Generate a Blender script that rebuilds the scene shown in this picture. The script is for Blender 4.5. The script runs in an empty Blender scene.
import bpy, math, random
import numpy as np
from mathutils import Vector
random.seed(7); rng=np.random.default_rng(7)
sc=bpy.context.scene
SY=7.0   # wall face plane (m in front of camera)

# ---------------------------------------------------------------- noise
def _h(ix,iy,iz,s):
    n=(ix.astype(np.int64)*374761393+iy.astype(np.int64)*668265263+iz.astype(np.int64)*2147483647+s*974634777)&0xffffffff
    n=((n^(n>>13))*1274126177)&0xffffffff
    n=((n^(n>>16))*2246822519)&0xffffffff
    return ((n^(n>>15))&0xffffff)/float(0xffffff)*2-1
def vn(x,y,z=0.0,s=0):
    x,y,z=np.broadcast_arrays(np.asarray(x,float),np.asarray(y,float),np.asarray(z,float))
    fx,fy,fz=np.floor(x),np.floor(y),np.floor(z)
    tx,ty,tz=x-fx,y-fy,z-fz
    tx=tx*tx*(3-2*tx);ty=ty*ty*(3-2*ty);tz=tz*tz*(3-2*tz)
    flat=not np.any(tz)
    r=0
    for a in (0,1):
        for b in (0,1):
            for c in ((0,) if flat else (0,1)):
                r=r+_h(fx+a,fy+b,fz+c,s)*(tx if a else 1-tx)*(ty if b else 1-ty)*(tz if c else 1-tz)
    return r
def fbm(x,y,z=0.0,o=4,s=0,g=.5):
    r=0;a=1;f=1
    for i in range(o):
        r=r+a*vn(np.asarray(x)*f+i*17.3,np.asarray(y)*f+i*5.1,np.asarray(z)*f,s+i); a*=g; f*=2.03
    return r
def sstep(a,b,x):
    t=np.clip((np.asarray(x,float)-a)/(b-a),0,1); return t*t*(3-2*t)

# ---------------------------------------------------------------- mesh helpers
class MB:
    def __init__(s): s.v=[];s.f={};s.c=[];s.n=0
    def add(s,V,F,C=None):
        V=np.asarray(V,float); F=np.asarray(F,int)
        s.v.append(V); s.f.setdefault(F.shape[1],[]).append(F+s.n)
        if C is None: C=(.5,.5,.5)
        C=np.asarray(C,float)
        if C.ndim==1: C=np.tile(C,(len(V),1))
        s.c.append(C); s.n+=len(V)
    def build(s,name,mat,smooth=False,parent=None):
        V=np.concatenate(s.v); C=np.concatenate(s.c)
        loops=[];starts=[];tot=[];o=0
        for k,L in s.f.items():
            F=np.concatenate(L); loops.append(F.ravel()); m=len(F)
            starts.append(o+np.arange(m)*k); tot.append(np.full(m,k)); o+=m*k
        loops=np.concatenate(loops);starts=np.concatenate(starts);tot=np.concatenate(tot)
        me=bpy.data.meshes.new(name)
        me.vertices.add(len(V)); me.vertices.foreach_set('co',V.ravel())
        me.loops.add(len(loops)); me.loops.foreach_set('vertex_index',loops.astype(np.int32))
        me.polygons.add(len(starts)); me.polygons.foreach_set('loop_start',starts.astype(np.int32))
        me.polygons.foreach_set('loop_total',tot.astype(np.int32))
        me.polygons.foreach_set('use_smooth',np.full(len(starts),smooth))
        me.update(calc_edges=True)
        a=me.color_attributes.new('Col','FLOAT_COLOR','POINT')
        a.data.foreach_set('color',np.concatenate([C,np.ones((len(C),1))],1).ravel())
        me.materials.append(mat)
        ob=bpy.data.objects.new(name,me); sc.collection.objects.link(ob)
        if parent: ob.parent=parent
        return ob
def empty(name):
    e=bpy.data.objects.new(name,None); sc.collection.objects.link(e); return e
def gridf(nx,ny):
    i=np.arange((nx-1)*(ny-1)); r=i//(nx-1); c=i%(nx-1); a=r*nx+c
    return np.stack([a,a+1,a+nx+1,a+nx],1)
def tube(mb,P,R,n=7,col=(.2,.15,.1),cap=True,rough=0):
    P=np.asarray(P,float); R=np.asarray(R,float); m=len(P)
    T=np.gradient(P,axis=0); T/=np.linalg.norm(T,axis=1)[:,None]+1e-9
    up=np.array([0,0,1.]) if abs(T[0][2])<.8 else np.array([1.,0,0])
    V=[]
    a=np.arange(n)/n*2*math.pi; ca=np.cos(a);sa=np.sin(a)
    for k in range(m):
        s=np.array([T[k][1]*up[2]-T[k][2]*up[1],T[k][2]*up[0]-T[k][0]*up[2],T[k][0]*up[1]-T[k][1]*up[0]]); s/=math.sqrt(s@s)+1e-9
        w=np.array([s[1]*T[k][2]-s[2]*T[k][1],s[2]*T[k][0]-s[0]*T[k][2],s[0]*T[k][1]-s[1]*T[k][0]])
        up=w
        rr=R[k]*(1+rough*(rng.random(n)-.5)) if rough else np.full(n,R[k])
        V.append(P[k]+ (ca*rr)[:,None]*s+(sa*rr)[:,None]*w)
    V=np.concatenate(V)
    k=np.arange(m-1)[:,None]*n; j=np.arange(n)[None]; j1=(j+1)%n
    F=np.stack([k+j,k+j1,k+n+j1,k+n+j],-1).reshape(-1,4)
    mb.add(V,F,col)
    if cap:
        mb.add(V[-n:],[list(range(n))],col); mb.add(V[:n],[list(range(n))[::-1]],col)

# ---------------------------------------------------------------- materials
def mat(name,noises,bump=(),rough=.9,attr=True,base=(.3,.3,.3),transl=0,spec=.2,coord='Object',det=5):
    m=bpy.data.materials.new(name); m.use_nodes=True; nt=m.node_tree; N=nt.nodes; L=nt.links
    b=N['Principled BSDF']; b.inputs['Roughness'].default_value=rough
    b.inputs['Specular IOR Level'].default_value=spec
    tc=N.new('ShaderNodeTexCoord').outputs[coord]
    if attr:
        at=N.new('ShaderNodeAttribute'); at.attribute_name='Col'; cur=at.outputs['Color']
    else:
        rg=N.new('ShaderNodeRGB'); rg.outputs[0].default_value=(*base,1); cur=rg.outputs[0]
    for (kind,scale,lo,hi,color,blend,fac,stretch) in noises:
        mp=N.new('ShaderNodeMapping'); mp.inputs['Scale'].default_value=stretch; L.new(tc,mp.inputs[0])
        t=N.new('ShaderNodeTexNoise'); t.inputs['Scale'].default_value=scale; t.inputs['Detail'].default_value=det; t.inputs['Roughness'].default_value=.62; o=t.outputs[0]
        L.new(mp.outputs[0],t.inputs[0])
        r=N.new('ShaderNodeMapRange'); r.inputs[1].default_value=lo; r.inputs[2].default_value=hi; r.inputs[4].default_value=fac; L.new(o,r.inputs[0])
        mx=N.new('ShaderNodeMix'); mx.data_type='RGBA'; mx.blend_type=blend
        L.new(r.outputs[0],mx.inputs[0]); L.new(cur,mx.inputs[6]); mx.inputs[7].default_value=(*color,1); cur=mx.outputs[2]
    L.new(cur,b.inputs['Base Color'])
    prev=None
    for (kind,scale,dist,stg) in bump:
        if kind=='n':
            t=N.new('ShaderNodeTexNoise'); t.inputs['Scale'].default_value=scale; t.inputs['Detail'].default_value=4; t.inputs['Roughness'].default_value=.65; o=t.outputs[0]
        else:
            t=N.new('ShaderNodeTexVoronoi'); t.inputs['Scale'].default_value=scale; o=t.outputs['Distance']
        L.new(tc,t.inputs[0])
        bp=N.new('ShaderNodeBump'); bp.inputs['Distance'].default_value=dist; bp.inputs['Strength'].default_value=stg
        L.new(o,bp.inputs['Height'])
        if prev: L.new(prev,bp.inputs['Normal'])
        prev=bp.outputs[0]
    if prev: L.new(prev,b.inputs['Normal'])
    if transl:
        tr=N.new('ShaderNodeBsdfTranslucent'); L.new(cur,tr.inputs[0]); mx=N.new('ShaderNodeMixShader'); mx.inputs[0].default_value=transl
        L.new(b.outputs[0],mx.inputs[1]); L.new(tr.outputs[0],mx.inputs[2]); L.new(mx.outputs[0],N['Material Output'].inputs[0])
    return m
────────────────
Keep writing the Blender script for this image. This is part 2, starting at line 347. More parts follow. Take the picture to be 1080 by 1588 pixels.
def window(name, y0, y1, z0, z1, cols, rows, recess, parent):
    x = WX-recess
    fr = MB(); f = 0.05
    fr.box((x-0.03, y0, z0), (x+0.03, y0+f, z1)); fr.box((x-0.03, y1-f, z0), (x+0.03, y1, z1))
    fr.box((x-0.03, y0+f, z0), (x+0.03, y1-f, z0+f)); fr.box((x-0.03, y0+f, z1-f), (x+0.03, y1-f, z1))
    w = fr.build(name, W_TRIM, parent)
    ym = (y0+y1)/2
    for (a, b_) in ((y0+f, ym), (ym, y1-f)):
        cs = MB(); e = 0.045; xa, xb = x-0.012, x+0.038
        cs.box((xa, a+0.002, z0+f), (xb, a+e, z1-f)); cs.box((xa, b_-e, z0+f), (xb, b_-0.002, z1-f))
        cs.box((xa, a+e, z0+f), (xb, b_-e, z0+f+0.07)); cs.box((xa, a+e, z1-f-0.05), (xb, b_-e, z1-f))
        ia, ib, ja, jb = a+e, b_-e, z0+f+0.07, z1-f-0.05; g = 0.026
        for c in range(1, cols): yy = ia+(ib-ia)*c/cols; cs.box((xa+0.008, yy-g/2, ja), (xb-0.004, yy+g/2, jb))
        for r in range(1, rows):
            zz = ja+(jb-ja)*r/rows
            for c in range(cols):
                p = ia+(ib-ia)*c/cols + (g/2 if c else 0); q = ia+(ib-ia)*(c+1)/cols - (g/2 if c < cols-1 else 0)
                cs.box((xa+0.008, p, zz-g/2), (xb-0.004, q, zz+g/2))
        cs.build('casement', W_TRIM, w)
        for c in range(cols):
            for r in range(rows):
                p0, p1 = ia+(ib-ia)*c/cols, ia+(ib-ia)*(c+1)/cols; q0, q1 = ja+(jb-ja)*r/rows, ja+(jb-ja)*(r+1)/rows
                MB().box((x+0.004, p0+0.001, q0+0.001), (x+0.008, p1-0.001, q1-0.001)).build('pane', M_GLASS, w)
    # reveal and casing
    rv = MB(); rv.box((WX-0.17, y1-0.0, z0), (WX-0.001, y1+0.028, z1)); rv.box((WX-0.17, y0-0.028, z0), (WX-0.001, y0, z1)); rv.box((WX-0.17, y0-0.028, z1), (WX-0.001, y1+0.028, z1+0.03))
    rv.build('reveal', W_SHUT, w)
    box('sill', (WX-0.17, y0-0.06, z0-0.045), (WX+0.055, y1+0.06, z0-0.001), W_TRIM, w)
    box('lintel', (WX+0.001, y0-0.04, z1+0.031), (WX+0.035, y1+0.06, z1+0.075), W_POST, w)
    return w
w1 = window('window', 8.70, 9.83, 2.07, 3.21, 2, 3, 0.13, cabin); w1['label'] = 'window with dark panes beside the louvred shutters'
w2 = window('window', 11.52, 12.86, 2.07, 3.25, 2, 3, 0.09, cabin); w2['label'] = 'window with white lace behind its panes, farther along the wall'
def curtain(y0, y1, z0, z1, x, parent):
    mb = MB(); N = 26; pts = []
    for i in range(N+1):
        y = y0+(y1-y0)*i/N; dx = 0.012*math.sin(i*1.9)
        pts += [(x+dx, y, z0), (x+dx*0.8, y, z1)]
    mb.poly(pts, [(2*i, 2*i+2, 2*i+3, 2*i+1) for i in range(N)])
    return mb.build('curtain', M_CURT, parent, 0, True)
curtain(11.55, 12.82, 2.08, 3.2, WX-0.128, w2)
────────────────
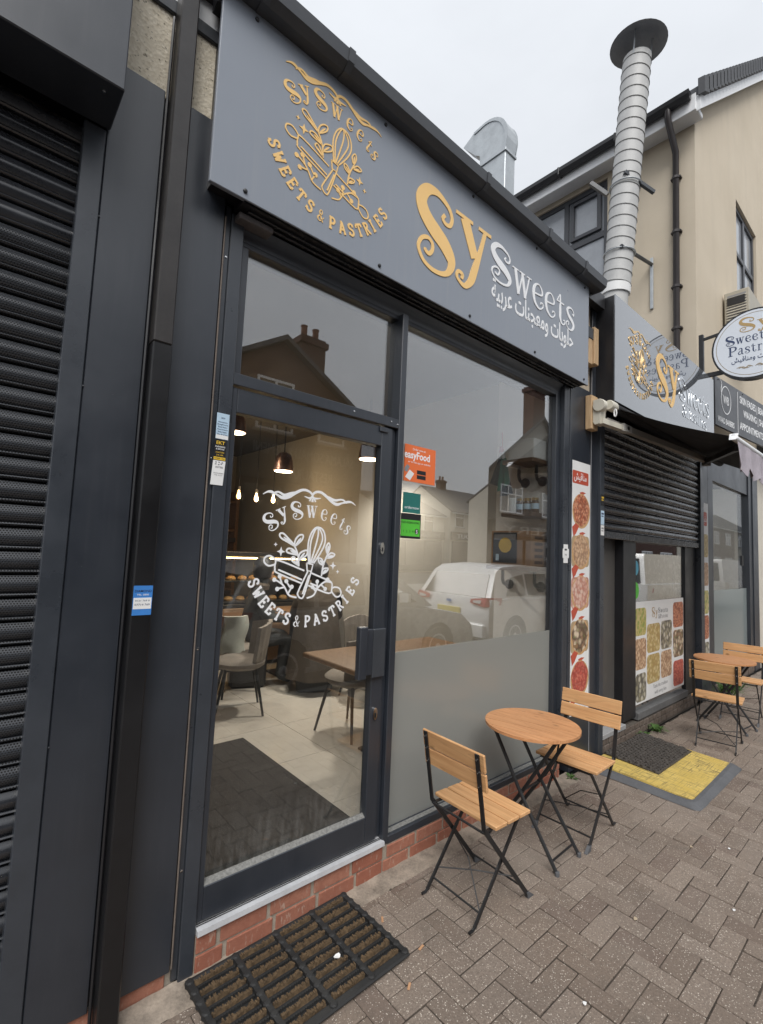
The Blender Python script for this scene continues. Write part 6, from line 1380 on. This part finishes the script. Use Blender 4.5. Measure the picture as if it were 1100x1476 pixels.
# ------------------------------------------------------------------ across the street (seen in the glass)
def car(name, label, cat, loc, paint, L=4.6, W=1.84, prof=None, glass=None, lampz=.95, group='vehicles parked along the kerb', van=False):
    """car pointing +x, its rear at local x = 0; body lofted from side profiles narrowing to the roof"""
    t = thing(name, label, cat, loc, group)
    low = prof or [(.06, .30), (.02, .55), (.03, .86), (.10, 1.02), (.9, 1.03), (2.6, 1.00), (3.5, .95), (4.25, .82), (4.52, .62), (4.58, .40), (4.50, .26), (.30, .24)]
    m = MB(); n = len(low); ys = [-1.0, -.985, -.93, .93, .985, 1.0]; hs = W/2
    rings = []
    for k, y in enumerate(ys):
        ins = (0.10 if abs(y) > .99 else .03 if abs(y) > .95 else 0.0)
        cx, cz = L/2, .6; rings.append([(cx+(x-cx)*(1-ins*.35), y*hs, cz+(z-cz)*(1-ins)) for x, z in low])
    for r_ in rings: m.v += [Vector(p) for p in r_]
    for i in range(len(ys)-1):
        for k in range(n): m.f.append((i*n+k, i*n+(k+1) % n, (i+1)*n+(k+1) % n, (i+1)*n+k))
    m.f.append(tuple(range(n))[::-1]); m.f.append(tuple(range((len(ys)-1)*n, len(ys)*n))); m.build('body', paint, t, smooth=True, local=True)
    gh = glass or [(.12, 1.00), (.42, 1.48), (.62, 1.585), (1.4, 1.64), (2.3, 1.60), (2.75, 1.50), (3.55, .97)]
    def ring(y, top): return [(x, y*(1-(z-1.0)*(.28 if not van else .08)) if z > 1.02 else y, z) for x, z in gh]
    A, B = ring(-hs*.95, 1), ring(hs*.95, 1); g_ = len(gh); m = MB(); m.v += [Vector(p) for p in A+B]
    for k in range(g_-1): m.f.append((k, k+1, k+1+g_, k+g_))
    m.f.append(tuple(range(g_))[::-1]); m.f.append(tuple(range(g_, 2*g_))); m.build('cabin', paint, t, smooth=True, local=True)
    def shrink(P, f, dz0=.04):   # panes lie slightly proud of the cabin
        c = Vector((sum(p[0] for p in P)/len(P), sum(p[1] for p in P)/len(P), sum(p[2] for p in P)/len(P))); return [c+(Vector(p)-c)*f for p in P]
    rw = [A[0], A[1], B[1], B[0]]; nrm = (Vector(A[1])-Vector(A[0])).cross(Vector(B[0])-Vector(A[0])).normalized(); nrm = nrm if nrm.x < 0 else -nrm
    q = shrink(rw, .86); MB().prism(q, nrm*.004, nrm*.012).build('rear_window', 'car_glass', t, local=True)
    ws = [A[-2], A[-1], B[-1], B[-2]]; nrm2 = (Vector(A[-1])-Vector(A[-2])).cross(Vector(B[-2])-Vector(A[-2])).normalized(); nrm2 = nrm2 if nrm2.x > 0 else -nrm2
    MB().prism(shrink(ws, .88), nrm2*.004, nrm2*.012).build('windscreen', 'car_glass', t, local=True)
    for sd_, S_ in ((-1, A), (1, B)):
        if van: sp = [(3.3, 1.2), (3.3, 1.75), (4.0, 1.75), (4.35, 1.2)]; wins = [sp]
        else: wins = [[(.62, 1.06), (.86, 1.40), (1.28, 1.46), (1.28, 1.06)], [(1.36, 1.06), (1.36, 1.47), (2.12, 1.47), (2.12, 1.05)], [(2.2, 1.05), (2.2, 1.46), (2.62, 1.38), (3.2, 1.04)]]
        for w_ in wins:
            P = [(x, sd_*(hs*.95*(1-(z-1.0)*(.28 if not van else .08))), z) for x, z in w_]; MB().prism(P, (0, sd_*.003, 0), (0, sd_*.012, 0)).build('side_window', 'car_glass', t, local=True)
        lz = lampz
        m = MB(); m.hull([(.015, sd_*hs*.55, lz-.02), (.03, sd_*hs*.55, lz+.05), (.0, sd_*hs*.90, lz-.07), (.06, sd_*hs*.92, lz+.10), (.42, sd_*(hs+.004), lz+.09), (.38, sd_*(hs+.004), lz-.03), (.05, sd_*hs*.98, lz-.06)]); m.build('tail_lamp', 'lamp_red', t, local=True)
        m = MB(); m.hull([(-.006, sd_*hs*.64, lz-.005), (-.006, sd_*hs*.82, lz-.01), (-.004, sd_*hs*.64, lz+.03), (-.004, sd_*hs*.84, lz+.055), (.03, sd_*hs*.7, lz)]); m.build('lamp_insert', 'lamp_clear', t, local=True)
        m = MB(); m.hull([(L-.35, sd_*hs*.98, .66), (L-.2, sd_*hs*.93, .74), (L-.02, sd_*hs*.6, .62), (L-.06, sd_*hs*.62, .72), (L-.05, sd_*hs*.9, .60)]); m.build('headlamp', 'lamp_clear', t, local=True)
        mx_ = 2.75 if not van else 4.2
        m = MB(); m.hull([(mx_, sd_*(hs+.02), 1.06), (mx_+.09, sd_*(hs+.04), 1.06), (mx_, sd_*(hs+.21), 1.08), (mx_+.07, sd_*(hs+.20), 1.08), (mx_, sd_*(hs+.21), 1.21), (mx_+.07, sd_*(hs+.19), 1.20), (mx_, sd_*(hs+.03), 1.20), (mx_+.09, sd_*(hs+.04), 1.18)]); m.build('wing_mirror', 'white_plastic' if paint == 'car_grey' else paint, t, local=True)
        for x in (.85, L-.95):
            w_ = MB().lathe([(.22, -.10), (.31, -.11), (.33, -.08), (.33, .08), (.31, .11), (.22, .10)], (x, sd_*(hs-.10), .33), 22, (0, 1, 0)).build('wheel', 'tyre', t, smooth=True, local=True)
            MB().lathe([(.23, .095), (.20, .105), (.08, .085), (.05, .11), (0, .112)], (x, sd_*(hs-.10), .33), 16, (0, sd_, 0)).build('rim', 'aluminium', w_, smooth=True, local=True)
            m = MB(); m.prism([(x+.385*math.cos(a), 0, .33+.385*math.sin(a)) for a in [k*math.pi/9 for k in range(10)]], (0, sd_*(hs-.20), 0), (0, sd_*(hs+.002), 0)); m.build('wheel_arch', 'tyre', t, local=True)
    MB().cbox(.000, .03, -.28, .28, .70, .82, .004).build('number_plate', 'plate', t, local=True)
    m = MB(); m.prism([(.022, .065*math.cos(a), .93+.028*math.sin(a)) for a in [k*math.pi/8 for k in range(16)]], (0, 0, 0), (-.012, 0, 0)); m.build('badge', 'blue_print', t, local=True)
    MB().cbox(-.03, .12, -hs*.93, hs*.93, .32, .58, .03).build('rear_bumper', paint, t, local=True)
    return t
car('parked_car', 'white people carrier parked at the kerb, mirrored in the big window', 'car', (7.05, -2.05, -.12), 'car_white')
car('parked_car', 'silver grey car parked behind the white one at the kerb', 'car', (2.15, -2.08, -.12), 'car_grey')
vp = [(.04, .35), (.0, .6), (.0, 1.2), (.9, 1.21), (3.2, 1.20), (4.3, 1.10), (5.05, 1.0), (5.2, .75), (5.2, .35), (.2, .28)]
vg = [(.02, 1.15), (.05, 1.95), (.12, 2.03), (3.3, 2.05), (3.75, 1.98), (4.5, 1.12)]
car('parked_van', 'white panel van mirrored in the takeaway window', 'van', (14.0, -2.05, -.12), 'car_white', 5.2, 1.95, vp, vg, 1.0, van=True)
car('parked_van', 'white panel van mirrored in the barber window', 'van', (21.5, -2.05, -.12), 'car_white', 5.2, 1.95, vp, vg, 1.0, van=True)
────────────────
**Directive**
Among the entries above, how many lines include the word "empty"? Give the number with no comment.

**Result of this task**
2